While I’m on the subject of the role of wonder in kids’ lives, we should talk about one of the threats to that sense of wonder today: screens—TV, cell phones and internet.

Tish Harrison Warren recently had an article in the New York Times titled, “Parents can help their children live healthier digital lives.” She spoke with Krista Boan, a co-founder of Screen Sanity, a nonprofit helping parents, grandparents and others deal with this.

Boan says, “We hear from families that technology is the No. 1 battleground in their homes…70 percent of parents assert that screens and technology are now a distraction from family time and device use causes weekly or daily arguments in nearly 50 percent of households.”

A big new study from Cambridge university found that “social media use was strongly associated with worse mental health during certain sensitive life periods, including for girls ages 11 to 13…Today’s teens are less likely to go out with their friends, to get driver’s licenses or play youth sports.”

Boan talks about parents who say “they’ve seen the light go out in their kids’ eyes after having introduced them to the digital world without giving them a plan or boundaries to help them navigate it.”

So yes, this is a very real concern. Warren points out that this growing use of screens is actually screening outkids’ interaction with life and the world.

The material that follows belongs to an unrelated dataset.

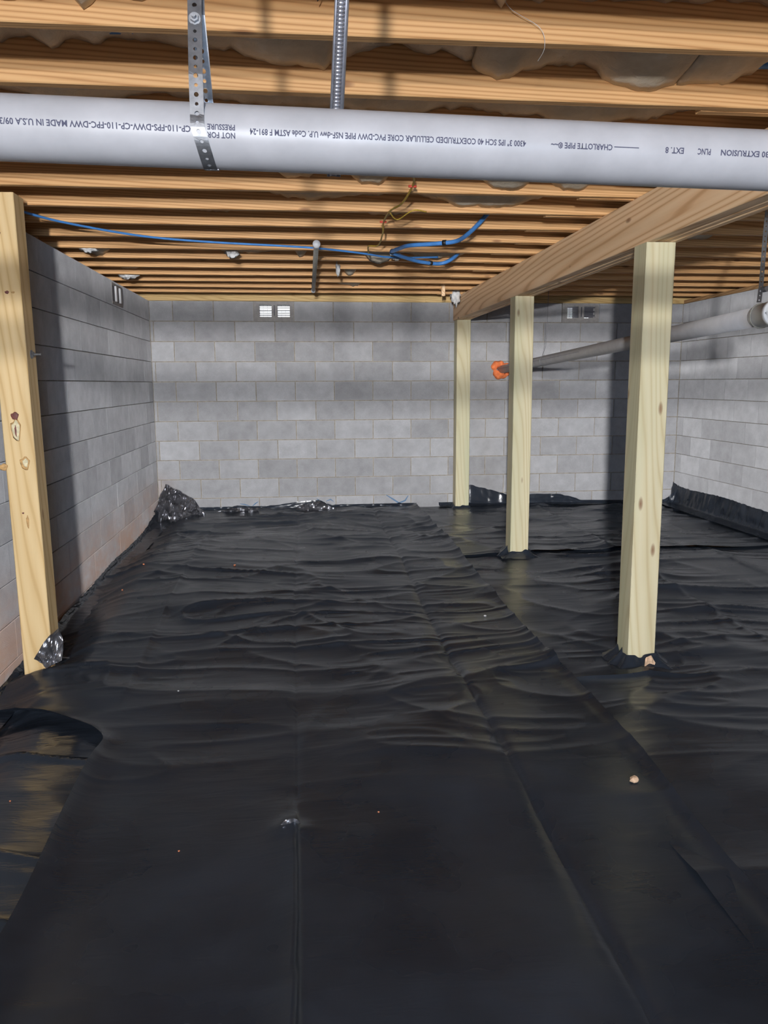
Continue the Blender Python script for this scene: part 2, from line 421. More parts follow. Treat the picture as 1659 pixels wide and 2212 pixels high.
bmesh.ops.create_cone(bm, cap_ends=True, segments=6, radius1=.014, radius2=.014, depth=.012, matrix=Matrix.Translation((-1.259, 4.02, .145)) @ Matrix.Rotation(math.pi/2, 4, 'Y'))
bmesh.ops.create_cone(bm, cap_ends=True, segments=16, radius1=.021, radius2=.021, depth=.003, matrix=Matrix.Translation((-1.264, 4.02, .145)) @ Matrix.Rotation(math.pi/2, 4, 'Y'))
bmesh.ops.create_cone(bm, cap_ends=True, segments=12, radius1=.006, radius2=.006, depth=.045, matrix=Matrix.Translation((-1.243, 4.02, .145)) @ Matrix.Rotation(math.pi/2, 4, 'Y'))
bo = bm_obj('bolt', bm, M['steel'], None); bo.parent = lp; bo.matrix_parent_inverse = Matrix.Translation(-Vector(lp.location))

# ------------------------------------------------------------------ near drain pipe with its print
R1 = .0445
PY = 1.25
def pz(x): return .3570-.0148*x
V, F = tube_geo([(x, PY, pz(x)) for x in np.linspace(-1.44, 4.14, 12)], R1, 64)
pipe1 = tag(mesh_obj('drain_pipe', V, F, M['pvc'], None, True), 'large pale grey drain pipe crossing the whole view with printed lettering', 'pipe')
def print_text(s, x_right, x_left, th0=-4, height=.0075, rows=1):
    """lettering rolled onto the pipe, upside down as the pipe lies"""
    cu = bpy.data.curves.new('printed_text', 'FONT'); cu.body = s; cu.size = 1; cu.resolution_u = 2; cu.offset = .022
    to = bpy.data.objects.new('tmp', cu); C.objects.link(to)
    bpy.context.view_layer.update()
    me = bpy.data.meshes.new_from_object(to.evaluated_get(bpy.context.evaluated_depsgraph_get()))
    bpy.data.objects.remove(to)
    co = np.array([v.co[:] for v in me.vertices]); u0, u1 = co[:, 0].min(), co[:, 0].max()
    v0, v1 = co[:, 1].min(), co[:, 1].max()
    for i, v in enumerate(me.vertices):
        u = (co[i, 0]-u0)/(u1-u0); q = (co[i, 1]-v0)/(v1-v0)-.5
        x = x_right+(x_left-x_right)*u
        th = math.radians(th0) - q*height*rows/R1
        r = R1+.00035
        v.co = (x, PY-r*math.cos(th), pz(x)+r*math.sin(th))
    me.materials.clear(); me.materials.append(M['ink'])
    o = bpy.data.objects.new('printed_text', me); C.objects.link(o); o.parent = pipe1
def X(u):
    d = camo.matrix_world.to_3x3() @ Vector((u-829.5, -(270+.042*u-1106), -1700)); return d.x*(PY-R1)/d.y
TXT = [('CP-110-FPS-DWV-CP-110-FPC-DWV MADE IN U.S.A 09/30/25 11-', 412, -60, 1), ('NOT FOR\nPRESSURE', 508, 447, 2.1),
       ('4300 3" IPS SCH 40 COEXTRUDED CELLULAR CORE PVC-DWV PIPE NSF-dwv U.P. Code ASTM F 891-24', 1136, 540, 1),
       ('———— CHARLOTTE PIPE ®~~', 1380, 1190, 1), ('EXT. 8', 1477, 1437, 1), ('PLNC', 1535, 1507, 1), ('09/25 11-30 EXTRUSION', 1720, 1557, 1)]
for s, a, b, r in TXT: print_text(s, X(a), X(b), -4.5 if r == 1 else -6, .0088, r)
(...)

She says, “My growing concern is that even the best types of screen use displace the actual material world around us. Minutes or hours on screens are minutes or hours kids (and adults) are not talking to people around them, going on walks, learning an instrument, staring into space or interacting with the material world.”

Boan responds that “Jonathan Haidt calls screens ‘experience blockers’—putting a screen in your kid’s hand prohibits them from experiencing the world” and learning and growing through that experience.

She gives the example of handling a toddler a screen when you’re in a store and they start to throw a tantrum. That’s tempting, but she says, “every time you do make that exchange you have to consider that there’s a cost…By allowing them to go through the experience of having a meltdown and not getting what they want, you are actually building a muscle of delayed gratification, of developing these coping mechanisms that, long term, are the things that you want them to have as teenagers, when they experience something that’s hard or disappointing or embarrassing or they don’t get what they want…

“Another example for parents of little ones is children’s boredom. It can be excruciating to deal with as a parent. And it is so tempting to just pacify them. [But] boredom is the doorway to deep creativity. If they can get through the conflict they’re experiencing internally, they will go into deep play. Deep play helps us keep calm and be recentered.”

In other words, screens, which are flat, can have a flattening effect on the hearts, souls, and minds of children. But what we want for them is hearts that have a sense of the depth, richness, variety, awe and wonder of life itself. And, of course, reading good books helps with that.